Fees - Tuition Fee Policy [April 30, 1998]

University of Toronto Governing Council

Tuition Fee Policy

April 30, 1998

To request an official copy of this policy, contact:

The Office of the Governing Council
Room 106, Simcoe Hall 27 King’s College Circle University of Toronto Toronto, Ontario
M5S 1A1

Phone: 416-978-6576
Fax: 416-978-8182
E-mail: governing.council@utoronto.ca
Website: http://www.governingcouncil.utoronto.ca/

Tuition Fee Policy

The University of Toronto's tuition fee policy should reflect its mission as an internationally significant, public research university with undergraduate, graduate and professional programs of excellent quality. Such a goal assumes an appropriate level of funding which, for a public university, means principal support from the Provincial and Federal Governments, and from endowment funds as well as tuition fees. It also assumes the existence of programs of student aid to maintain the accessibility of the University to students of varying financial means. The effect of this policy should be neutral with regard to enrolment levels, which will be determined from time to time through the University's planning processes. Our tuition fee policy has five elements:

1 Advocacy.

In making the case for public policies strongly supportive of an accessible public system of university education, the University will continue to advocate ongoing and substantial public investment in the university sector.

2. Fee Revenue.

The University of Toronto will continue to be a public university, for which ongoing and substantial support from government will always be essential. The basic principle of the tuition policy is that public funding should be supplemented as can be demonstrated to be necessary to offer students an educational experience of a quality that ranks with that of the finest public research universities in the world.

3. Fee Differentiation.

The University should continue to move toward a more differentiated structure of fees across programs. In setting fees for each particular program, the following factors will be taken into account:

  • fees should take into account the plans and aspirations of each academic division, and the level of resources necessary to achieve high program quality.
  • program costs should be taken into account in setting fees.
  • fees should be set at a level that is competitive with programs of similar quality in institutions with which we compete or expect to compete for students.
  • fee levels should be relatively higher in programs for which the future income prospects of graduates are relatively higher.
  • fee levels should reflect a justifiable balance across public and private sources of revenue per student.
  • fee policy should allow for intentional, disproportionate public subsidies and intra-university cross- subsidies, where a case for cross-subsidization can be made.

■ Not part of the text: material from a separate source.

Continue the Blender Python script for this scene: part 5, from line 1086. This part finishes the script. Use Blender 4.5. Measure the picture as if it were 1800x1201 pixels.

In bringing forward the tuition fee schedule each time, the administration shall provide an explanation taking account of the above factors.

4. Fee Level Commitment.

The tuition fee schedule will include a commitment to be made to each student upon entry as to the level of fees to be charged over the normal course of the full-time program of study.

5. Monitoring.

In presenting the annual Report on Enrolment, the Vice-President and Provost shall include commentary regarding the effects, if any, of changes in tuition fees upon changes in enrolment.